No matter where you live in the US, Chili is a basic warming winter supper. Always good for lunch too on a ski slope with a cold beer or two.
Chili is like barbecue: every region and every locale has developed its own favorite version. Up here in Yankeeland, it's usually made with ground beef and lots of beans. It's OK, not great. Something like this recipe. That's what moms and dads here make.
That's OK after a morning of skiing, but that is a pic of a real Texas Chili: no beans and no ground beef. 3/4 of a cup of hot chili powder?!? Well, I did that. Unless your Mom was a Texan or a Mezzican-American, you probably never had it like that. Stewed meat in tomato, garlic and hot pepper sauce, hot and spicy as hell - or as spicy as you decide to make it.
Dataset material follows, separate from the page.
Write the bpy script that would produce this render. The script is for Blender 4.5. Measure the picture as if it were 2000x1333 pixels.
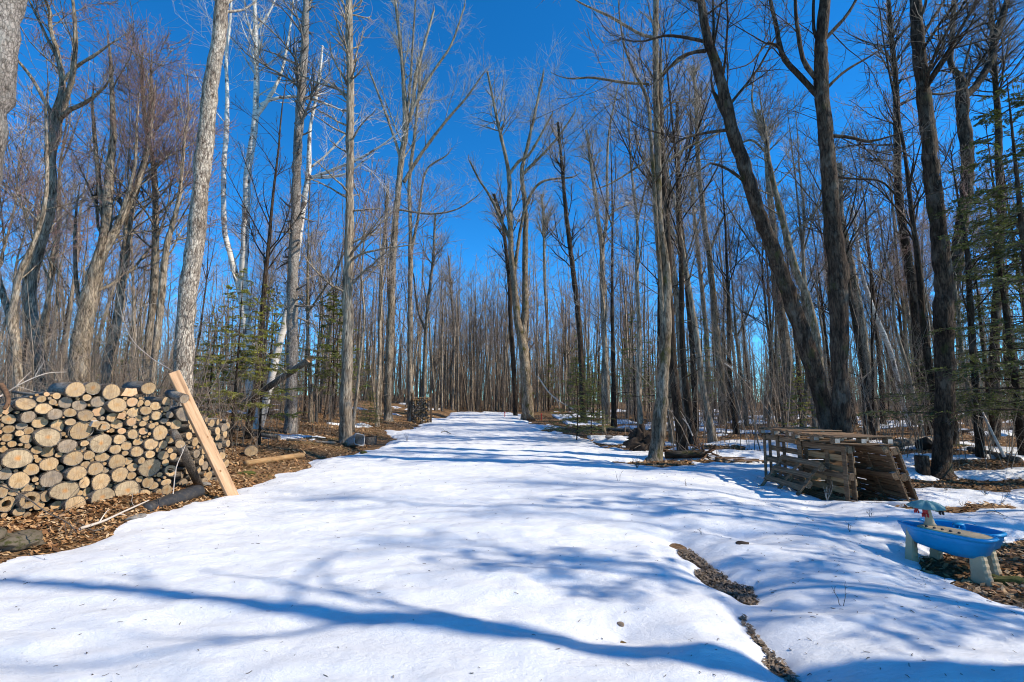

Got a deer on hand? Venison is as good, or better, than beef. Use your least-desirable cuts because it tenderizes during 7 hrs. in the crock pot. Best to kill the deer first too, if you know how to do it. Bow, spear, or AR-15. Who cares?
You can put the pure-meat version on rice if you need to. Never on brown rice. My rule of thumb: Nothing on brown rice. It took the Asians thousands of years to make rice white, so why go backwards? At Maggie's HQ we use Costco's tasty Basmati but there is nothing wrong with Uncle Ben's.